Il Pd ci ha mostrato chiaramente quello che non dobbiamo assolutamente fare: piegarci ai diktat europei e infliggere ancora sacrifici a famiglie ed imprese italiane. Già nella nostra prima Manovra abbiamo contrattato un aumento del deficit 2019 al 2,04 per finanziare Reddito di Cittadinanza, Quota 100, risarcimento ai risparmiatori truffati, meno tasse sulle piccole e medie imprese e maggiori investimenti. Le importanti riforme strutturali che abbiamo realizzato, come il potenziamento dei centri per l’impiego e gli incentivi alla formazione e l’assunzione di beneficiari del Reddito di Cittadinanza, miglioreranno anche il potenziale produttivo della nostra economia e la Commissione dovrà riconoscerlo.
Ora bisogna proseguire su questa strada, dando una spinta ancora più decisa all’economia. Proprio la Commissione europea nelle sue raccomandazioni ci dice che dovremmo tagliare il cuneo fiscale e aumentare gli investimenti in infrastrutture, risparmio energetico e riconversione ecologica. Noi siamo d’accordo, ma non ci vengano a dire che queste politiche si possano conciliare con un’austerità ancora più asfissiante.
Vogliamo allora che si utilizzi la flessibilità di bilancio per gli investimenti nell’economia verde e per ridurre le tasse sul lavoro. Un vero e proprio shock positivo per l’economia, per l’ambiente e per il nostro mercato del lavoro, che può permetterci di recuperare con decisione la direzione della crescita.

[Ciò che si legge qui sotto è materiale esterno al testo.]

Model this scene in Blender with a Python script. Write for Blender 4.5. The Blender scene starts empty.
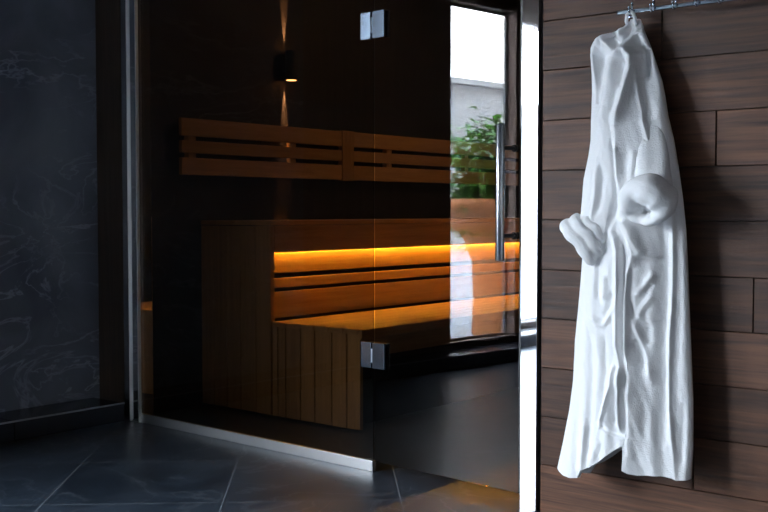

Se siamo al governo è perché le regole europee hanno fallito clamorosamente. Far finta di non capirlo non farà andare lontano l’Unione Europea. Ora non devono essere i burocrati a guidare la trattativa a Bruxelles: deve essere la politica a farlo, con la forza di un Governo e di un Parlamento che chiedono un cambio di passo.